When wrestling with the same sin for the thousandth time, my grace-lens tends to grow foggy. I hear myself saying things like, “Well, I’ve blown it again. My frequent sinner miles could easily take me to all seven continents and the mysterious island where Oceanic Flight 815 deposited the characters from Lost. I’m sorry, again, Lord. Please help…”

I picture God raising his eyebrows and sighing while giving Jesus the nod to spray me down with a high-power pressure washer. After Jesus blasts the sin off me, he shakes his head, looks at the Holy Spirit and says ‘Good luck!’ My view of God’s grace becomes distorted and ends up looking and feeling more like begrudging tolerance.

Reading and meditating on scriptures like Ephesians 1:7-8 helps right the distortion: “In Him we have redemption through His blood, the forgiveness of our trespasses, according to the riches of His grace which He lavished on us.” ESV

If my grace-lens is not foggy, I picture God’s mighty arms outstretched ready to welcome and forgive a prodigal, Jesus as a compassionate and empathetic intercessor and the Holy Spirit providing comfort and power to joyfully pursue becoming more like Christ.

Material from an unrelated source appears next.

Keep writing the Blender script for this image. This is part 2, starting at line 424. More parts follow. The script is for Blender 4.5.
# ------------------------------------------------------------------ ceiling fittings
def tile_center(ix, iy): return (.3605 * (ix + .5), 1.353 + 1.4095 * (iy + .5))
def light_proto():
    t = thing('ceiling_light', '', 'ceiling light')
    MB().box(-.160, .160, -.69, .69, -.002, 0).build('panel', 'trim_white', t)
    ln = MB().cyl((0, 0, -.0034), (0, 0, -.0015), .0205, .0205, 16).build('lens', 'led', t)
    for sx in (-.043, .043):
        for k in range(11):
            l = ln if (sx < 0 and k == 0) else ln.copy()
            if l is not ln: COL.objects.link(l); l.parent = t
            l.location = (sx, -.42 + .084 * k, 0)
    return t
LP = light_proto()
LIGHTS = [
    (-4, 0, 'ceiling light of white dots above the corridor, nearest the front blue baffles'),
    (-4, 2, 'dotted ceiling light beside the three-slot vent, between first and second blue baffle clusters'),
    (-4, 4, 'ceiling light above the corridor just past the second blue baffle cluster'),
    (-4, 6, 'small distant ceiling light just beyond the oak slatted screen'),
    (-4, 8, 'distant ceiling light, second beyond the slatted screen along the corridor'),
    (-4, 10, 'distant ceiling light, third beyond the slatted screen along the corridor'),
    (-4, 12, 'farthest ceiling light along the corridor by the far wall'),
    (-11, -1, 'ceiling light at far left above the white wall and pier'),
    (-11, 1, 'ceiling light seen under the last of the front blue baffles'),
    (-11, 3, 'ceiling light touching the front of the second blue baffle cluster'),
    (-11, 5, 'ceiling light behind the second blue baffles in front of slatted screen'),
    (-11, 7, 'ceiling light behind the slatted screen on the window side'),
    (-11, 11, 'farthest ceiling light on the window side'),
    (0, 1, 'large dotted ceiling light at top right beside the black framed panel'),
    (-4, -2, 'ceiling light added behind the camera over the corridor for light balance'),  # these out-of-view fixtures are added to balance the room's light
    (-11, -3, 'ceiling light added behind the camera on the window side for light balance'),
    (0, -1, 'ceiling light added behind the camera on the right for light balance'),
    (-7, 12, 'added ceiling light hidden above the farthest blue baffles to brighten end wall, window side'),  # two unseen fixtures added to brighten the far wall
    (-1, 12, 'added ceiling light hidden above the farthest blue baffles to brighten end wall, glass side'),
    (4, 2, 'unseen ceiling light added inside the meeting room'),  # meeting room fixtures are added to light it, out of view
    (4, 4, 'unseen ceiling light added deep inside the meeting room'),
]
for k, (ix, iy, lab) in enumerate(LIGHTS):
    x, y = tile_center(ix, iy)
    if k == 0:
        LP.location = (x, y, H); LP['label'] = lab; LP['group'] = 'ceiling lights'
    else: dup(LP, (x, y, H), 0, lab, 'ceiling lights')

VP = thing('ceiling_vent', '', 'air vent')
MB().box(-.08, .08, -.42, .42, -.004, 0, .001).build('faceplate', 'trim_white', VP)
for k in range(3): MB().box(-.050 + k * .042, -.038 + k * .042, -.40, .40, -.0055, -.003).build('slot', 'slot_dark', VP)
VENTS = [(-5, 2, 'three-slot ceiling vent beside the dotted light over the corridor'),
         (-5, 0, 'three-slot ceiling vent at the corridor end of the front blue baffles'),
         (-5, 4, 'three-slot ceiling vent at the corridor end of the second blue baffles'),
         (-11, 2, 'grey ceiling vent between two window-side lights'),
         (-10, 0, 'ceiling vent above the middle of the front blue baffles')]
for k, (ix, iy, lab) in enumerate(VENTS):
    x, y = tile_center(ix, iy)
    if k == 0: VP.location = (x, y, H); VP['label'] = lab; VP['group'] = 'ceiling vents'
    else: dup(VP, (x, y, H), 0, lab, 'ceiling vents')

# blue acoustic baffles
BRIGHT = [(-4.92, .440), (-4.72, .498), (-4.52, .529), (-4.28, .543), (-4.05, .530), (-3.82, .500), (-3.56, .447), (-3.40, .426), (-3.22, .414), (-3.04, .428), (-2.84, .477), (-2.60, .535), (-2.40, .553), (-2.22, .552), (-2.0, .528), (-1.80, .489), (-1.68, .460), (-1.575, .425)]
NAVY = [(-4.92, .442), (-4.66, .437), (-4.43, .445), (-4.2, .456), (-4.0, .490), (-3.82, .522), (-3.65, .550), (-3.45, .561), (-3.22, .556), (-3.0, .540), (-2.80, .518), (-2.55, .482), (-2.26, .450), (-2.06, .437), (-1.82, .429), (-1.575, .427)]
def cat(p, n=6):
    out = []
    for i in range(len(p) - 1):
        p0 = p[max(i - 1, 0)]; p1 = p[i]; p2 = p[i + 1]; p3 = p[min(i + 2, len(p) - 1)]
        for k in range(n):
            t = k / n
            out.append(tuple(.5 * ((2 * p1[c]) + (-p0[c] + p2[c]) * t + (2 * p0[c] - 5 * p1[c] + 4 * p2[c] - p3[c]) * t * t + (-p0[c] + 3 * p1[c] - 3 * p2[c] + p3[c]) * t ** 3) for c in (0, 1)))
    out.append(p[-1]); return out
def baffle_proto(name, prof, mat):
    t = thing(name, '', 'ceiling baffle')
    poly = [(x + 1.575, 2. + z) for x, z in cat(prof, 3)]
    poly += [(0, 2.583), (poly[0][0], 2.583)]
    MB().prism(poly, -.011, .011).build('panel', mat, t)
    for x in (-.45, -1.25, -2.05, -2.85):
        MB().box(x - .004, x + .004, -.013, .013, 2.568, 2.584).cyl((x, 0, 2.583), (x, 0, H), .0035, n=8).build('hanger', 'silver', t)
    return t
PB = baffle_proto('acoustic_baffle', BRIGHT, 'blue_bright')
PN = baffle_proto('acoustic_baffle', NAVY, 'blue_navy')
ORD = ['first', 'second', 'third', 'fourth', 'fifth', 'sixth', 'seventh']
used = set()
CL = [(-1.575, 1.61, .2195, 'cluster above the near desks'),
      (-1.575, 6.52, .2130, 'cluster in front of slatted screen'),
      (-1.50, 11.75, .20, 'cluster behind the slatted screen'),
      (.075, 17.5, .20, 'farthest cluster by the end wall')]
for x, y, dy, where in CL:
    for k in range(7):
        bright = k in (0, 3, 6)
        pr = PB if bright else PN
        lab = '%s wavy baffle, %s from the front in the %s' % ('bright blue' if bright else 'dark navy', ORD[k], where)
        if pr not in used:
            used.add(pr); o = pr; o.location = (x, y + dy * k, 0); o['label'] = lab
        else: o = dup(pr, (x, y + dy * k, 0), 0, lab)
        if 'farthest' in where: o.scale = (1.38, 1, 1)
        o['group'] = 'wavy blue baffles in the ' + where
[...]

Staying in the water despite near-drowning experiences provides many close encounters with God’s life-saving grace. The fact that His love and acceptance are always available, even if I got out of the water, gives me the freedom to stay in. The water is not fine, but God welcomes us to come on in. He specializes in treacherous rescues and never fails to transform in the most satisfying ways.

It would be remiss to not address what you’re all wondering. Am I ready for the Tokyo 2020 Summer Olympics? No, but I’m hoping to achieve a mediocre freestyle stroke soon. I have also become less uncomfortable performing my aqua-slink, sans ruffles, in front of the kindergartners’ parents. Who  knows? Maybe I’ll swim with Miss Piggy after all.